USA und Japan sind Lohas-Länder
In den USA sollen die Lohas bereits Hollywood erobert haben: Julia Roberts wurde mit Einkaufstüte der Bio-Kette "Wild Oats" gesichtet, George Clooney neben einem Elektro-Auto. Auch Japan zähle zu den Lohas-Vorreitern, sagt Michael Kuhndt vom Zentrum für nachhaltiges Konsumieren und Produzieren in Wuppertal. Dort verkauften sich strahlungsarme Handys gerade besonders gut. In Europa seien es vor allem die Briten, denen es gefalle, sich mit Lohas-Produkten zu umgeben, sagt Eike Wenzel. In Großbritannien gebe es neben Lohas-Kneipen auch Lohas-Mode. "Nachhaltig, fair gehandelt und merklich teurer", seien die guten Stücke. Entworfen würden die Luxus-Klamotten von Designern wie Stella McCartney.
Lohas als "Etikettenschwindel"
Für den Konsumsoziologen Michael Jäckel ist der Begriff der Lohas "Etikettenschwindel". Entweder sei der Begriff bald wieder verschwunden, oder aber "wir sind alle Lohas", dann wohl, wenn jeder, der irgendwann mal ein Bio-Produkt kauft, zu den Lohas gezählt wird. Bislang gebe es in Deutschland noch keine wissenschaftliche Beschäftigung mit dem Phänomen, so Jäckel. Auch die einheitliche Definition, wer zu den Lohas zählt und wer nicht, fehle bislang. Wenzels Zahl von einem Drittel Lohas unter den Deutschen ist umstritten. Erreicht werde diese Zahl nur, wenn es um das Interesse der Deutschen an Wellness und Gesundheit gehe, meint Michael Kuhndt vom Wuppertaler Zentrum.

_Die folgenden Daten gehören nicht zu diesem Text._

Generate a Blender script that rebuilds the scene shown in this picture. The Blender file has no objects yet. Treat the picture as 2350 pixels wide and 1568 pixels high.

Und während Zukunftsforscher Wenzel die Lohas als informationsaffin und medienkritisch beschreibt, als "Menschen, die über den eigenen Tellerrand hinausschauen und ein komplexes Weltbild haben", hält Soziologe Jäckel sie nicht für diejenigen, "die bei Bio-Früherdbeeren tatsächlich an den großen Bewässerungsaufwand in Spanien denken".
Bio-Supermärkte als Homezone
Einigkeit herrscht darüber, dass das, was auch immer unter Lohas zu fassen ist, noch am Anfang steht. Ob der Begriff bald wieder verschwunden ist, wie Michael Jäckel meint, oder ob die Prognose von Eike Wenzel eintritt, dass mit den Lohas gerade eine neue Klasse entsteht, die bald mehr als die Hälfte der Deutschen umfassen soll, werden zukünftige Lohas-Definitionen und -Mitgliederzahlen zeigen.
Aktuell liegt der Anteil der Bio-Lebensmittel am deutschen Lebensmittelmarkt bei 3,5 Prozent, so Christoph Spahn vom Handelspanel Biovista, das die Verkaufszahlen von Bio-Läden und -Supermärkten auswertet. Deren Umsatzraten steigen - um neun Prozent im vergangenen Jahr, sagt Spahn. Und die Bio-Supermärkte werden immer mehr. Absolut gesehen gibt es mittlerweile 300 im Bundesgebiet, vornehmlich in den großen Städten.
Sicher ist: Verzichten wollen Lohas nicht
Bis Zukunftsforscher und Soziologen sich geeinigt haben, und Renate Künast und Madonna sich solidarisch als Gruppe begreifen, freuen sich die Lohas wohl lieber über das, was sie Gutes getan haben, als sich für mancherlei Inkonsequenz zu kasteien. Denn verzichten, der Umwelt zuliebe, wollen sie nicht. Sie tun, was sie können. Einkaufen vor allem.